• [PROVIDED ENTRIES]
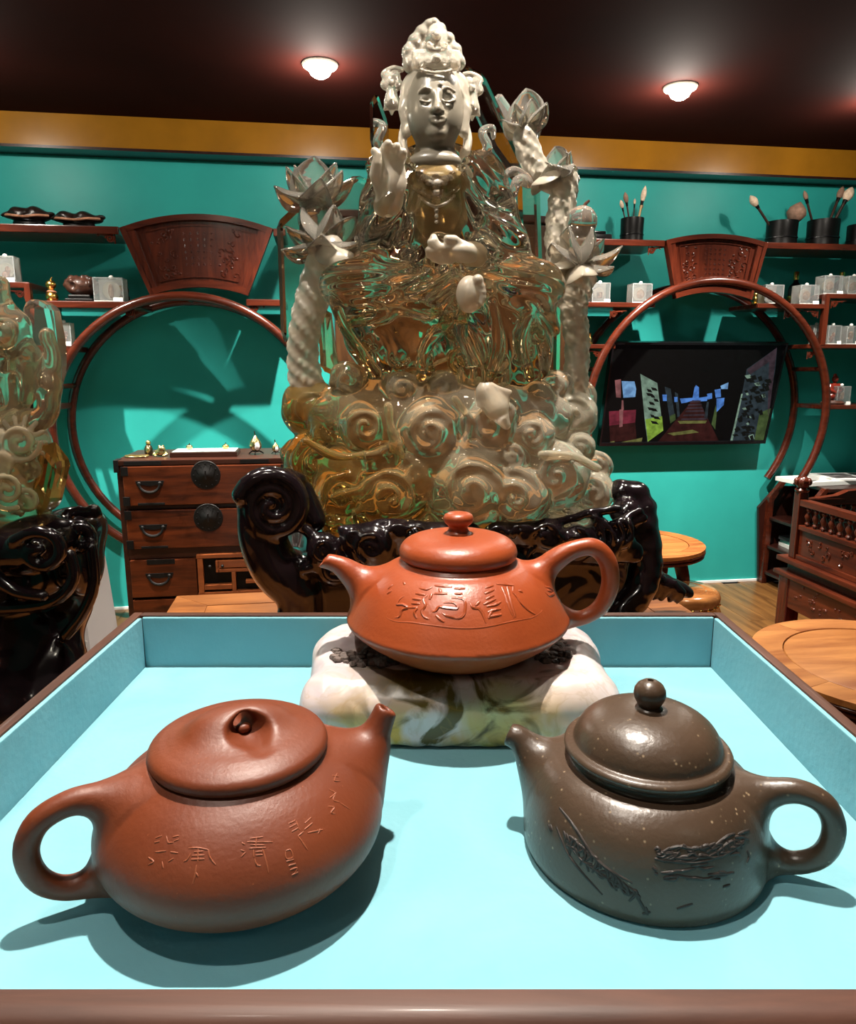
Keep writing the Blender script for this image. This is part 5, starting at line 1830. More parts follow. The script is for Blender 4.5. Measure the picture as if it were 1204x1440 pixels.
# --- round tables
M_topx = wood('honey_table_top', (0.22, 0.060, 0.012), (0.56, 0.24, 0.070), 0.28, 0, 3.2, 6, 0.35)
def round_table(name, label, c, r, rings=4, mat=M_topx):
    t = thing(name, label, 'table', (c.x, c.y, 0), ROOM_A)
    z = c.z
    for k in range(4):                               # four curved border boards
        mb = MB()
        m = 14
        a0, a1 = k * math.pi / 2 + 0.35, (k + 1) * math.pi / 2 + 0.346
        for i in range(m):
            q0, q1 = a0 + (a1 - a0) * i / m, a0 + (a1 - a0) * (i + 1) / m
            mb.prism([(r * 0.76 * math.cos(q0), r * 0.76 * math.sin(q0)), (r * math.cos(q0), r * math.sin(q0)), (r * math.cos(q1), r * math.sin(q1)), (r * 0.76 * math.cos(q1), r * 0.76 * math.sin(q1))], z - 0.014, z, lambda x, y, q: (x, y, q))
        mb.build('border_board', mat, t)
    MB().lathe([(0, z - 0.014), (r * 0.753, z - 0.014), (r * 0.753, z - 0.004), (r * 0.745, z - 0.001), (r * 0.73, z - 0.0005), (0, z - 0.0005)], 64).build('centre_panel', mat, t, smooth=30)
    pr = [(0, z - 0.014)]
    zz_ = z - 0.014
    for k in range(rings):
        pr += [(r * (0.985 - 0.012 * k), zz_), (r * (1.004 - 0.012 * k), zz_ - 0.004), (r * (1.004 - 0.012 * k), zz_ - 0.009), (r * (0.980 - 0.012 * k), zz_ - 0.013)]
        zz_ -= 0.014
    pr.append((0, zz_))
    MB().lathe(pr, 72).build('moulded_edge', M_red, t, smooth=25)
    for k in range(4):
        a = k * math.pi / 2 + 0.6
        pts = spline([(r * 0.72 * math.cos(a), r * 0.72 * math.sin(a), zz_), (r * 0.80 * math.cos(a), r * 0.80 * math.sin(a), zz_ - 0.12), (r * 0.60 * math.cos(a), r * 0.60 * math.sin(a), 0.18), (r * 0.72 * math.cos(a), r * 0.72 * math.sin(a), 0.0)], 5)
        MB().tube(pts, np.linspace(0.028, 0.018, len(pts)), 8).build('leg', M_red, t, smooth=50)
    MB().lathe([(0, 0.15), (r * 0.52, 0.15), (r * 0.54, 0.16), (r * 0.52, 0.17), (0, 0.17)], 40).build('stretcher_ring', M_red, t, smooth=40)
    return t


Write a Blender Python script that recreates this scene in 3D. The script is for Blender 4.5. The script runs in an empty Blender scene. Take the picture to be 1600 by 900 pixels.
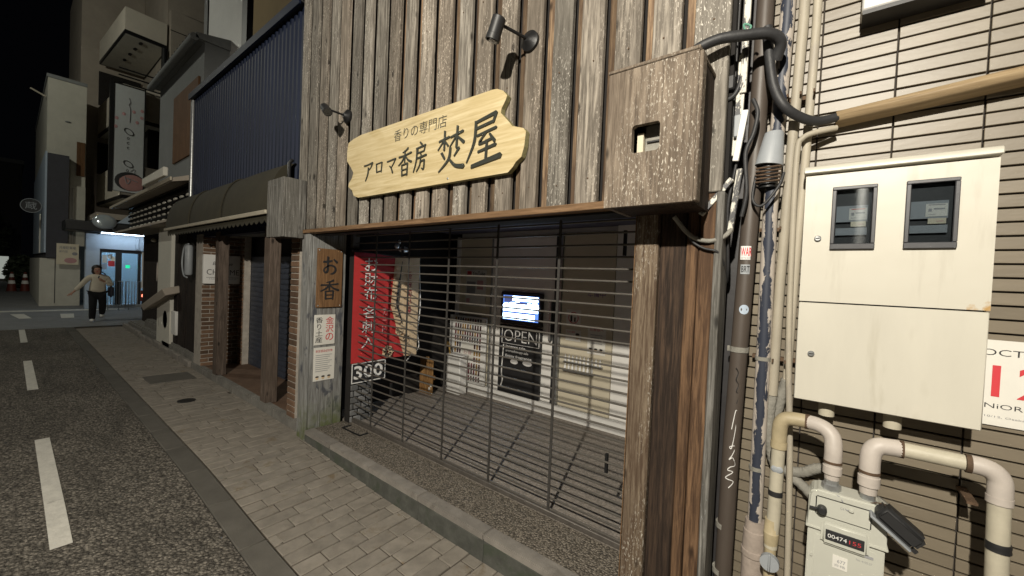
import bpy, bmesh, math, random
from mathutils import Vector, Matrix
random.seed(7)
S = bpy.context.scene
COL = S.collection
R = math.radians
# ------------------------------------------------------------------ camera, world, lamps' settings, exposure
cam = bpy.data.cameras.new("camera"); cam.lens = 36 * 622.5 / 1600; cam.sensor_width = 36
cam.clip_start = 0.05; cam.clip_end = 400
co = bpy.data.objects.new("camera", cam); COL.objects.link(co); S.camera = co
def cam_matrix(a, b, c, h):
    f = Vector((-math.sin(a)*math.cos(b), math.cos(a)*math.cos(b), -math.sin(b)))
    r = Vector((math.cos(a), math.sin(a), 0)); d = f.cross(r)
    r2 = math.cos(c)*r + math.sin(c)*d; d2 = math.cos(c)*d - math.sin(c)*r
    m = Matrix((r2, -d2, -f)).transposed().to_4x4(); m.translation = (0, 0, h); return m
co.matrix_world = cam_matrix(0.668435633, 2.10122636e-02, -4.31623325e-02, 1.65)
W = bpy.data.worlds.new("World"); S.world = W; W.use_nodes = True
bg = W.node_tree.nodes["Background"]; bg.inputs[0].default_value = (0.62, 0.68, 0.9, 1); bg.inputs[1].default_value = 0.0013
S.view_settings.view_transform = 'Standard'; S.view_settings.look = 'None'
S.view_settings.exposure = 0.0; S.view_settings.gamma = 1.0
NEAR_LAMP = (0.13, -2.2, 3.9); NEAR_POWER = 1430; NEAR_COL = (1.0, 0.93, 0.80)
FAR_FILL = (-15.5, -3.8, 9.0); FAR_POWER = 800; FAR_COL = (1.0, 0.94, 0.8)

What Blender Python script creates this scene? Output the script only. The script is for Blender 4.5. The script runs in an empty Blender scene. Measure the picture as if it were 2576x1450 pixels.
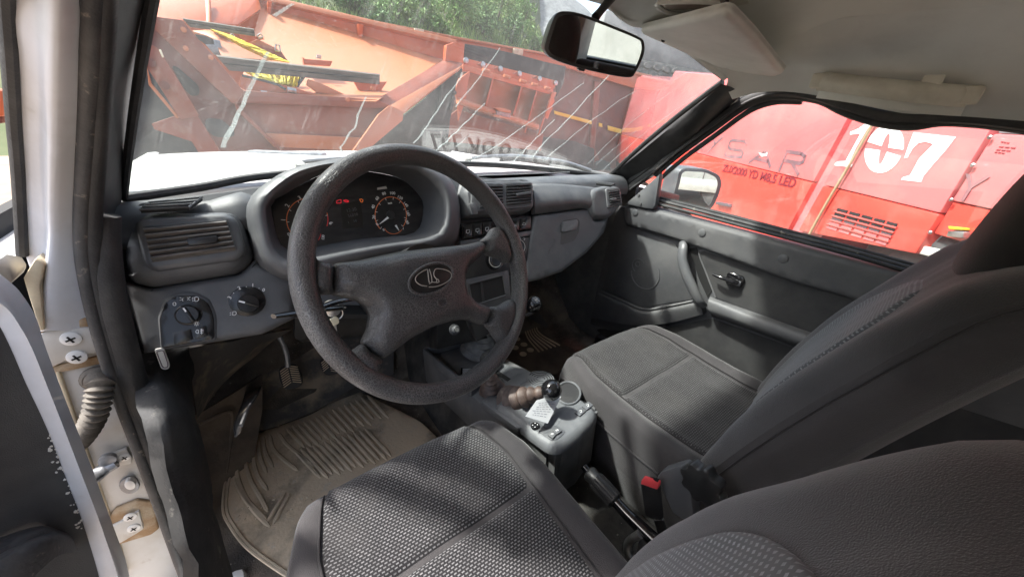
import bpy, bmesh, math, random
from mathutils import Vector, Matrix, noise
from mathutils.geometry import delaunay_2d_cdt
random.seed(7)
V = Vector
SC = bpy.context.scene
COL = SC.collection

# ---------------------------------------------------------------- camera
FPX = 893.0
fF = V((-741, -487, 893)).normalized()
fD = V((-123, 1825, 893)); fD = (fD - fF * fD.dot(fF)).normalized()
fR = fD.cross(fF)
CAMP = V((0, 0, 1.4))
cd = bpy.data.cameras.new('camera'); cam = bpy.data.objects.new('camera', cd); COL.objects.link(cam)
# rows of world axes expressed in picture axes (x right, y down, z forward)
cx = V((fR.x, fF.x, -fD.x)); cy = V((fR.y, fF.y, -fD.y)); cz = V((fR.z, fF.z, -fD.z))
cam.matrix_world = Matrix(((cx.x, -cy.x, -cz.x, CAMP.x), (cx.y, -cy.y, -cz.y, CAMP.y), (cx.z, -cy.z, -cz.z, CAMP.z), (0, 0, 0, 1)))
cd.sensor_width = 36.0
cd.lens = 36.0 * FPX / 2576.0
cd.clip_start = 0.01; cd.clip_end = 600
SC.camera = cam

# ---------------------------------------------------------------- light
SUN_EL, SUN_AZ = math.radians(56), math.radians(-48)      # azimuth from +y (ahead), negative = to the left
w = bpy.data.worlds.new("World"); SC.world = w; w.use_nodes = True
nt = w.node_tree; bg = nt.nodes['Background']
sky = nt.nodes.new('ShaderNodeTexSky'); sky.sky_type = 'NISHITA'; sky.sun_disc = False
sky.sun_elevation = SUN_EL; sky.sun_rotation = SUN_AZ
sky.air_density = 1.0; sky.dust_density = 4.0; sky.ozone_density = 1.0; sky.altitude = 0
hs = nt.nodes.new('ShaderNodeHueSaturation'); hs.inputs['Saturation'].default_value = 0.75
nt.links.new(sky.outputs[0], hs.inputs['Color']); nt.links.new(hs.outputs[0], bg.inputs[0])
bg.inputs[1].default_value = 0.15
sd = bpy.data.lights.new('sun', 'SUN'); sd.energy = 3.3; sd.angle = math.radians(3.2); sd.color = (1, .965, .92)
so = bpy.data.objects.new('sun', sd); COL.objects.link(so)
sdir = V((math.sin(SUN_AZ) * math.cos(SUN_EL), math.cos(SUN_AZ) * math.cos(SUN_EL), math.sin(SUN_EL)))
so.rotation_euler = sdir.to_track_quat('Z', 'Y').to_euler(); so.location = sdir * 30
SC.view_settings.view_transform = 'Standard'; SC.view_settings.look = 'None'
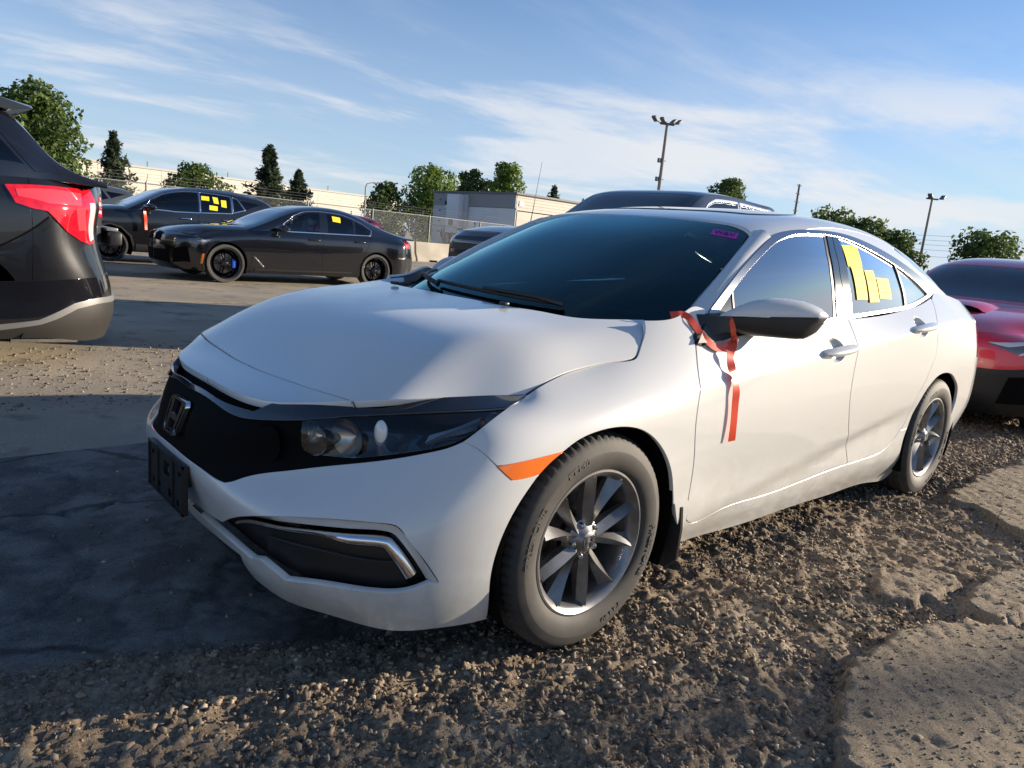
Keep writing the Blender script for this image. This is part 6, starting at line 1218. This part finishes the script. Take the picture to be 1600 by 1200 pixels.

• [PROMPT] Without the images, write out each line of the data verbatim.

• [TASK RESPONSE]
Keep writing the Blender script for this image. This is part 5, starting at line 1830. More parts follow. The script is for Blender 4.5. Measure the picture as if it were 1204x1440 pixels.
# --- round tables
M_topx = wood('honey_table_top', (0.22, 0.060, 0.012), (0.56, 0.24, 0.070), 0.28, 0, 3.2, 6, 0.35)
def round_table(name, label, c, r, rings=4, mat=M_topx):
    t = thing(name, label, 'table', (c.x, c.y, 0), ROOM_A)
    z = c.z
    for k in range(4):                               # four curved border boards
        mb = MB()
        m = 14
        a0, a1 = k * math.pi / 2 + 0.35, (k + 1) * math.pi / 2 + 0.346
        for i in range(m):
            q0, q1 = a0 + (a1 - a0) * i / m, a0 + (a1 - a0) * (i + 1) / m
            mb.prism([(r * 0.76 * math.cos(q0), r * 0.76 * math.sin(q0)), (r * math.cos(q0), r * math.sin(q0)), (r * math.cos(q1), r * math.sin(q1)), (r * 0.76 * math.cos(q1), r * 0.76 * math.sin(q1))], z - 0.014, z, lambda x, y, q: (x, y, q))
        mb.build('border_board', mat, t)
    MB().lathe([(0, z - 0.014), (r * 0.753, z - 0.014), (r * 0.753, z - 0.004), (r * 0.745, z - 0.001), (r * 0.73, z - 0.0005), (0, z - 0.0005)], 64).build('centre_panel', mat, t, smooth=30)
    pr = [(0, z - 0.014)]
    zz_ = z - 0.014
    for k in range(rings):
        pr += [(r * (0.985 - 0.012 * k), zz_), (r * (1.004 - 0.012 * k), zz_ - 0.004), (r * (1.004 - 0.012 * k), zz_ - 0.009), (r * (0.980 - 0.012 * k), zz_ - 0.013)]
        zz_ -= 0.014
    pr.append((0, zz_))
    MB().lathe(pr, 72).build('moulded_edge', M_red, t, smooth=25)
    for k in range(4):
        a = k * math.pi / 2 + 0.6
        pts = spline([(r * 0.72 * math.cos(a), r * 0.72 * math.sin(a), zz_), (r * 0.80 * math.cos(a), r * 0.80 * math.sin(a), zz_ - 0.12), (r * 0.60 * math.cos(a), r * 0.60 * math.sin(a), 0.18), (r * 0.72 * math.cos(a), r * 0.72 * math.sin(a), 0.0)], 5)
        MB().tube(pts, np.linspace(0.028, 0.018, len(pts)), 8).build('leg', M_red, t, smooth=50)
    MB().lathe([(0, 0.15), (r * 0.52, 0.15), (r * 0.54, 0.16), (r * 0.52, 0.17), (0, 0.17)], 40).build('stretcher_ring', M_red, t, smooth=40)
    return t


Write a Blender Python script that recreates this scene in 3D. The script is for Blender 4.5. The script runs in an empty Blender scene. Take the picture to be 1600 by 900 pixels.
import bpy, bmesh, math, random
from mathutils import Vector, Matrix
random.seed(7)
S = bpy.context.scene
COL = S.collection
R = math.radians
# ------------------------------------------------------------------ camera, world, lamps' settings, exposure
cam = bpy.data.cameras.new("camera"); cam.lens = 36 * 622.5 / 1600; cam.sensor_width = 36
cam.clip_start = 0.05; cam.clip_end = 400
co = bpy.data.objects.new("camera", cam); COL.objects.link(co); S.camera = co
def cam_matrix(a, b, c, h):
    f = Vector((-math.sin(a)*math.cos(b), math.cos(a)*math.cos(b), -math.sin(b)))
    r = Vector((math.cos(a), math.sin(a), 0)); d = f.cross(r)
    r2 = math.cos(c)*r + math.sin(c)*d; d2 = math.cos(c)*d - math.sin(c)*r
    m = Matrix((r2, -d2, -f)).transposed().to_4x4(); m.translation = (0, 0, h); return m
co.matrix_world = cam_matrix(0.668435633, 2.10122636e-02, -4.31623325e-02, 1.65)
W = bpy.data.worlds.new("World"); S.world = W; W.use_nodes = True
bg = W.node_tree.nodes["Background"]; bg.inputs[0].default_value = (0.62, 0.68, 0.9, 1); bg.inputs[1].default_value = 0.0013
S.view_settings.view_transform = 'Standard'; S.view_settings.look = 'None'
S.view_settings.exposure = 0.0; S.view_settings.gamma = 1.0
NEAR_LAMP = (0.13, -2.2, 3.9); NEAR_POWER = 1430; NEAR_COL = (1.0, 0.93, 0.80)
FAR_FILL = (-15.5, -3.8, 9.0); FAR_POWER = 800; FAR_COL = (1.0, 0.94, 0.8)

What Blender Python script creates this scene? Output the script only. The script is for Blender 4.5. The script runs in an empty Blender scene. Measure the picture as if it were 2576x1450 pixels.
import bpy, bmesh, math, random
from mathutils import Vector, Matrix, noise
from mathutils.geometry import delaunay_2d_cdt
random.seed(7)
V = Vector
SC = bpy.context.scene
COL = SC.collection

# ---------------------------------------------------------------- camera
FPX = 893.0
fF = V((-741, -487, 893)).normalized()
fD = V((-123, 1825, 893)); fD = (fD - fF * fD.dot(fF)).normalized()
fR = fD.cross(fF)
CAMP = V((0, 0, 1.4))
cd = bpy.data.cameras.new('camera'); cam = bpy.data.objects.new('camera', cd); COL.objects.link(cam)
# rows of world axes expressed in picture axes (x right, y down, z forward)
cx = V((fR.x, fF.x, -fD.x)); cy = V((fR.y, fF.y, -fD.y)); cz = V((fR.z, fF.z, -fD.z))
cam.matrix_world = Matrix(((cx.x, -cy.x, -cz.x, CAMP.x), (cx.y, -cy.y, -cz.y, CAMP.y), (cx.z, -cy.z, -cz.z, CAMP.z), (0, 0, 0, 1)))
cd.sensor_width = 36.0
cd.lens = 36.0 * FPX / 2576.0
cd.clip_start = 0.01; cd.clip_end = 600
SC.camera = cam

# ---------------------------------------------------------------- light
SUN_EL, SUN_AZ = math.radians(56), math.radians(-48)      # azimuth from +y (ahead), negative = to the left
w = bpy.data.worlds.new("World"); SC.world = w; w.use_nodes = True
nt = w.node_tree; bg = nt.nodes['Background']
sky = nt.nodes.new('ShaderNodeTexSky'); sky.sky_type = 'NISHITA'; sky.sun_disc = False
sky.sun_elevation = SUN_EL; sky.sun_rotation = SUN_AZ
sky.air_density = 1.0; sky.dust_density = 4.0; sky.ozone_density = 1.0; sky.altitude = 0
hs = nt.nodes.new('ShaderNodeHueSaturation'); hs.inputs['Saturation'].default_value = 0.75
nt.links.new(sky.outputs[0], hs.inputs['Color']); nt.links.new(hs.outputs[0], bg.inputs[0])
bg.inputs[1].default_value = 0.15
sd = bpy.data.lights.new('sun', 'SUN'); sd.energy = 3.3; sd.angle = math.radians(3.2); sd.color = (1, .965, .92)
so = bpy.data.objects.new('sun', sd); COL.objects.link(so)
sdir = V((math.sin(SUN_AZ) * math.cos(SUN_EL), math.cos(SUN_AZ) * math.cos(SUN_EL), math.sin(SUN_EL)))
so.rotation_euler = sdir.to_track_quat('Z', 'Y').to_euler(); so.location = sdir * 30
SC.view_settings.view_transform = 'Standard'; SC.view_settings.look = 'None'
Keep writing the Blender script for this image. This is part 6, starting at line 1218. This part finishes the script. Take the picture to be 1600 by 1200 pixels.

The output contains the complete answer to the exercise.